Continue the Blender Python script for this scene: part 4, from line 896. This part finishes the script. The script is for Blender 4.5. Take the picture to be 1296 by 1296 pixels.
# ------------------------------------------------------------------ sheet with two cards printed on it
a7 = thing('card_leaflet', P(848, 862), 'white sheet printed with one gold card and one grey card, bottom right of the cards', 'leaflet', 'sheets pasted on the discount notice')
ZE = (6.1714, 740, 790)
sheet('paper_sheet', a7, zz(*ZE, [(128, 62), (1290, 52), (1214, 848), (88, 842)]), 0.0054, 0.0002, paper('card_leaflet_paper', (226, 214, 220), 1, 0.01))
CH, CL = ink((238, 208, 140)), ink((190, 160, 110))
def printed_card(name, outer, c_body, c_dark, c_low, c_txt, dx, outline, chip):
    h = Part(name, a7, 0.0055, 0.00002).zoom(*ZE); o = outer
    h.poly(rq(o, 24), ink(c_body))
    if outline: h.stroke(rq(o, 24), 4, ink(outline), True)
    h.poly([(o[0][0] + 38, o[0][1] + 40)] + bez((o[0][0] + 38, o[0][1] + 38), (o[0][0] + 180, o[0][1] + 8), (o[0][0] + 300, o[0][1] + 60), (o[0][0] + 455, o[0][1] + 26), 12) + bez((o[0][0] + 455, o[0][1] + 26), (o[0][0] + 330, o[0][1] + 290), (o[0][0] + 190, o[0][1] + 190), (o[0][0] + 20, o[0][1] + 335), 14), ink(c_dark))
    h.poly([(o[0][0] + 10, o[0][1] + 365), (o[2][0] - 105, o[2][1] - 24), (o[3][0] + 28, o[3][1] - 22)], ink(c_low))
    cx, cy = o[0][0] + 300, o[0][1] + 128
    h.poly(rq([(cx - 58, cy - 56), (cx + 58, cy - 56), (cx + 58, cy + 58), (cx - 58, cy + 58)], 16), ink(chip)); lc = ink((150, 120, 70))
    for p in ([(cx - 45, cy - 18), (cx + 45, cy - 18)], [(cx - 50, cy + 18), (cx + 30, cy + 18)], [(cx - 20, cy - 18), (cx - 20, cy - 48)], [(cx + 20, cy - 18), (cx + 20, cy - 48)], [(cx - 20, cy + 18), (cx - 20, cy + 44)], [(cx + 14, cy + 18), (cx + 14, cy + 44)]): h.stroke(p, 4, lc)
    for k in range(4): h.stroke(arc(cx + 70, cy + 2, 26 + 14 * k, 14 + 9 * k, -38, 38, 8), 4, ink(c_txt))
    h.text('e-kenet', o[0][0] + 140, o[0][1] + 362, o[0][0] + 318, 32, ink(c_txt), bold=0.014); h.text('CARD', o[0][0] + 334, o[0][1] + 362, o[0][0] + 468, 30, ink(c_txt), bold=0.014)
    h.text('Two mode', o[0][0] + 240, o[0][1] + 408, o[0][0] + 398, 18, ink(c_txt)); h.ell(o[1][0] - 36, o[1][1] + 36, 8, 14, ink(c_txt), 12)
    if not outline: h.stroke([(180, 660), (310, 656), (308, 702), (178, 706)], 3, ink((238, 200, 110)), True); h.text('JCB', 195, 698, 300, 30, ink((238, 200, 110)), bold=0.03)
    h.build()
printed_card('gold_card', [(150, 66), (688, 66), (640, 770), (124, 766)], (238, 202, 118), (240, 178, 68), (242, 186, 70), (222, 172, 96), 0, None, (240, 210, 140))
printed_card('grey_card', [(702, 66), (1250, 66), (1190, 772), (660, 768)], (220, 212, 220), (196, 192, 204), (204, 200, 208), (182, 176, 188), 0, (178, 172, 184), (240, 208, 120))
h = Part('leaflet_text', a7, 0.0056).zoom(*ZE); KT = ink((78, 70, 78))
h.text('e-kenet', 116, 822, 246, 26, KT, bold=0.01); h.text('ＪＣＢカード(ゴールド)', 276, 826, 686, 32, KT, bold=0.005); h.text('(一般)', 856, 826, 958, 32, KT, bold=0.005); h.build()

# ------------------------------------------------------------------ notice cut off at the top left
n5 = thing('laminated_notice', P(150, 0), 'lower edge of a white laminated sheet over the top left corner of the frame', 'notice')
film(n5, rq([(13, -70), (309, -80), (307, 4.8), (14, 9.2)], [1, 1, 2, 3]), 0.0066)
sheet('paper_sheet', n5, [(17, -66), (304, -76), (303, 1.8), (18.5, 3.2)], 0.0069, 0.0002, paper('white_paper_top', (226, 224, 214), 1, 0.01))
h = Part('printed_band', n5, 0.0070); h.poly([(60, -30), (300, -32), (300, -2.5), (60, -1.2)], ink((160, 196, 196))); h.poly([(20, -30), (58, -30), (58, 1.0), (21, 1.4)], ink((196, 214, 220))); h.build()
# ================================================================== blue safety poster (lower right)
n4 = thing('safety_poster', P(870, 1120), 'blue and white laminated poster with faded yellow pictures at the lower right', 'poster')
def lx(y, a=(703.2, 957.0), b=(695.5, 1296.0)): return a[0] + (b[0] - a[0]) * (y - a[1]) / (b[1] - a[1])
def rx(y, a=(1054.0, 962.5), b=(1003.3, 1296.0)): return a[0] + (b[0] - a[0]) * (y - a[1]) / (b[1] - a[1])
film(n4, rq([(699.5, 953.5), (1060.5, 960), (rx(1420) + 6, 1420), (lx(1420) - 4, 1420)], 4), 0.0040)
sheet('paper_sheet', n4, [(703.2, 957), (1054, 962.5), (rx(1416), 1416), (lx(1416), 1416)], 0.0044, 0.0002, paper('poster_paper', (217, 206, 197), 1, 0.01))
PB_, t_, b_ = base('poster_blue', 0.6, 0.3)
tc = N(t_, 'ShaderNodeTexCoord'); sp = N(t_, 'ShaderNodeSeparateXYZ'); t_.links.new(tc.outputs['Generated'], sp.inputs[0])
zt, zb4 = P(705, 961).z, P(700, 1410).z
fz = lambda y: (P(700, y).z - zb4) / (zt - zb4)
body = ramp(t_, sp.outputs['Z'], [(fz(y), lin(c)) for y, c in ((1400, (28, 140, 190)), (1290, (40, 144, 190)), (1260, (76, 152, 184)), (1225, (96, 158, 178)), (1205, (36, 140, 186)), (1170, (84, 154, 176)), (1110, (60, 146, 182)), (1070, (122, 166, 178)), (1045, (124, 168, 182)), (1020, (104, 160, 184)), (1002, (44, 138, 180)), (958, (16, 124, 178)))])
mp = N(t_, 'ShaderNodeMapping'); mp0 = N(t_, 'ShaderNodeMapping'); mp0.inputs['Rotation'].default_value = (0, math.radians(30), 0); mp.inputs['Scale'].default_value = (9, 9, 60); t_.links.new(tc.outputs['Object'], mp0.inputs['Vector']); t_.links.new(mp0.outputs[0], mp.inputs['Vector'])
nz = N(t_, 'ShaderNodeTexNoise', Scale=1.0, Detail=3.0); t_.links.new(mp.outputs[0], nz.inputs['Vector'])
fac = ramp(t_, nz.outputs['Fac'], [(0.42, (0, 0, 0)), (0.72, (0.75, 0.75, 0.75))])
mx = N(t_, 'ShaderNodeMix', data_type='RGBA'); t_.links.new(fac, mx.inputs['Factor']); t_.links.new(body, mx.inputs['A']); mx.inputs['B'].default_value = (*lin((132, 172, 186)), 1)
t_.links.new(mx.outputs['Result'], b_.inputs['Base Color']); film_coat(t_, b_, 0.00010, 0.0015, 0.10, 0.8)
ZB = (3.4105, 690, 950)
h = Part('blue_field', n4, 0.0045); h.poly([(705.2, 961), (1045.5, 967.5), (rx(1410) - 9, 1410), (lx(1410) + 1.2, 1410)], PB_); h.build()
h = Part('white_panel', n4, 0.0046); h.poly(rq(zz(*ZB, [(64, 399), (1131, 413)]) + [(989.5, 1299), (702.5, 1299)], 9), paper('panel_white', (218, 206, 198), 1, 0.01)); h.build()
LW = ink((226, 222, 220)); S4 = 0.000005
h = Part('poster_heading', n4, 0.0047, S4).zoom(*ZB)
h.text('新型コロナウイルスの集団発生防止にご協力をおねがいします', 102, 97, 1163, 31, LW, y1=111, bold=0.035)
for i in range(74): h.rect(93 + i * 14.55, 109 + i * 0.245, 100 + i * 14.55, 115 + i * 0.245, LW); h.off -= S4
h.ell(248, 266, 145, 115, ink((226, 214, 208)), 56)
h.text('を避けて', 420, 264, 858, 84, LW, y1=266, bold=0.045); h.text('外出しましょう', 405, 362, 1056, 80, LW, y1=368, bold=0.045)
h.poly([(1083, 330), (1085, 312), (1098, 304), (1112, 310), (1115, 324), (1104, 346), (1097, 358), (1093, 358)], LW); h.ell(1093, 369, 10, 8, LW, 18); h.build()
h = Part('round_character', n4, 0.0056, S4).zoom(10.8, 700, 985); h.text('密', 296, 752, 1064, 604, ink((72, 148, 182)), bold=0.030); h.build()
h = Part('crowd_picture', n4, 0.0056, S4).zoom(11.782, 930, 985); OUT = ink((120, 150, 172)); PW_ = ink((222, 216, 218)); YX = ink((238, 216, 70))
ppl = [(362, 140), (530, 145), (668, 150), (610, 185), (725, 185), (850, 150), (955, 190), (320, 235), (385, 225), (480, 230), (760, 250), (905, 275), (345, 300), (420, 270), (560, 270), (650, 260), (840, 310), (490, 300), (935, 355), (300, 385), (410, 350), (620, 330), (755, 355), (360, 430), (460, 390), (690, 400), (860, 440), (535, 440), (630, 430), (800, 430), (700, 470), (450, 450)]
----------
[EXERCISE]
Each line from the one containing "nz = N(t_, 'ShaderNodeTexNoise', Scale=1.0, Detail=3.0);" through the one containing "ZB = (3.4105, 690, 950)" must be retyped exactly, the first and last of these included.

[RESULT FOR THIS EXERCISE]
nz = N(t_, 'ShaderNodeTexNoise', Scale=1.0, Detail=3.0); t_.links.new(mp.outputs[0], nz.inputs['Vector'])
fac = ramp(t_, nz.outputs['Fac'], [(0.42, (0, 0, 0)), (0.72, (0.75, 0.75, 0.75))])
mx = N(t_, 'ShaderNodeMix', data_type='RGBA'); t_.links.new(fac, mx.inputs['Factor']); t_.links.new(body, mx.inputs['A']); mx.inputs['B'].default_value = (*lin((132, 172, 186)), 1)
t_.links.new(mx.outputs['Result'], b_.inputs['Base Color']); film_coat(t_, b_, 0.00010, 0.0015, 0.10, 0.8)
ZB = (3.4105, 690, 950)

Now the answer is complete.